On Sun, Feb 01, 2009 at 08:34:46AM -0500, Jerry Stuckle wrote:
> Ron Johnson wrote:
>> On 01/31/2009 09:24 PM, Nuno Magalhães wrote:
>> [snip]
>>> main concern. I guess having an MTA is a side-effect of the whole
>>> client/server thing; prejucide or not it's an opinion.
>>
>> That's Windows-think to say whether a *computer* s a client or server.  
>> Such a mindset needs to be banished to get full use out of your 
>> machine.
>>
>> In the Unix world, *applications* are client or server.  The Operating  
>> System itself is fully capable of running both client and server apps 
>> at the same time.
>>
>
> No, whether a machine is a client or a server existed long before either  
> Windows or Unix existed.  It is Linux users who are trying to redefine  
> terms used that way for over 40 years.

actually terms client and server do not correspond to computers but to
applications running on those computers. server is a program(usually daemon) 
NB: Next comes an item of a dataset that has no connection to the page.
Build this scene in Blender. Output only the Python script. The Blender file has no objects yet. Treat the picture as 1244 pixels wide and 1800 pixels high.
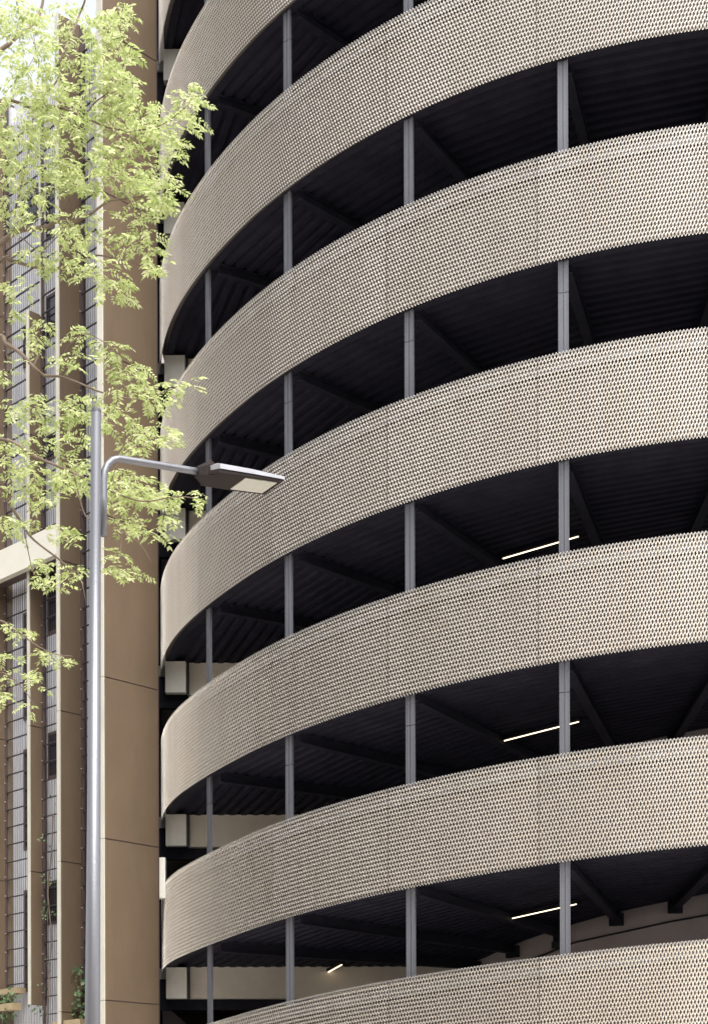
import bpy, bmesh, math, random
import numpy as np
from mathutils import Vector, Matrix

random.seed(7)
scene = bpy.context.scene
C = scene.collection
R_ = math.radians

# ------------------------------------------------------------------ camera
F, Y0, PHI = 2924.0, 2050.0, 0.0029          # focal length / horizon row / roll, in photo pixels
EYE = 1.6
cd = bpy.data.cameras.new('camera'); cam = bpy.data.objects.new('camera', cd); C.objects.link(cam)
cam.location = (0, 0, EYE)
cam.rotation_euler = (Matrix.Rotation(PHI, 3, 'Y') @ Matrix.Rotation(R_(90), 3, 'X')).to_euler()
cd.sensor_fit = 'HORIZONTAL'; cd.sensor_width = 36.0
cd.lens = 36.0 * F / 1244.0
cd.shift_y = (Y0 - 900.0) / 1244.0
cd.clip_start = 0.1; cd.clip_end = 3000
scene.camera = cam

# ------------------------------------------------------------------ world, sun, exposure
SUN_EL, SUN_AZ = 56.0, 24.0                   # azimuth of the sun from the -Y axis towards +X
w = bpy.data.worlds.new('World'); scene.world = w; w.use_nodes = True
nt = w.node_tree; nt.nodes.clear()
wo = nt.nodes.new('ShaderNodeOutputWorld'); bg = nt.nodes.new('ShaderNodeBackground')
sky = nt.nodes.new('ShaderNodeTexSky'); sky.sky_type = 'NISHITA'; sky.sun_disc = False
sky.sun_elevation = R_(SUN_EL); sky.sun_rotation = R_(180 - SUN_AZ)
sky.air_density = 1.0; sky.dust_density = 4.0; sky.ozone_density = 0.8
bg.inputs['Strength'].default_value = 0.13
hs = nt.nodes.new('ShaderNodeHueSaturation'); hs.inputs['Saturation'].default_value = 0.18     # a thin white overcast
nt.links.new(sky.outputs[0], hs.inputs['Color']); nt.links.new(hs.outputs[0], bg.inputs[0]); nt.links.new(bg.outputs[0], wo.inputs[0])
sd = bpy.data.lights.new('sun', 'SUN'); sun = bpy.data.objects.new('sun', sd); C.objects.link(sun)
sd.energy = 0.95; sd.angle = R_(30); sd.color = (1.0, 0.97, 0.92)
to_sun = Vector((math.sin(R_(SUN_AZ)) * math.cos(R_(SUN_EL)), -math.cos(R_(SUN_AZ)) * math.cos(R_(SUN_EL)), math.sin(R_(SUN_EL))))
sun.rotation_euler = to_sun.to_track_quat('Z', 'Y').to_euler()
sun.location = to_sun * 80
vs = scene.view_settings
vs.view_transform = 'Standard'; vs.look = 'None'; vs.gamma = 1.0; vs.use_curve_mapping = False
vs.exposure = 1.68
scene.cycles.max_bounces = 8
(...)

providing a service to a client application. referring to a computer as a
server just means that it is a computer expected to run server applications to
provide services to client applications. it doesn't mean that you can't run a
web browser on a server computer. and therefore it doesn't mean you can't run
a server application on your notebook, think about syslog, print server etc.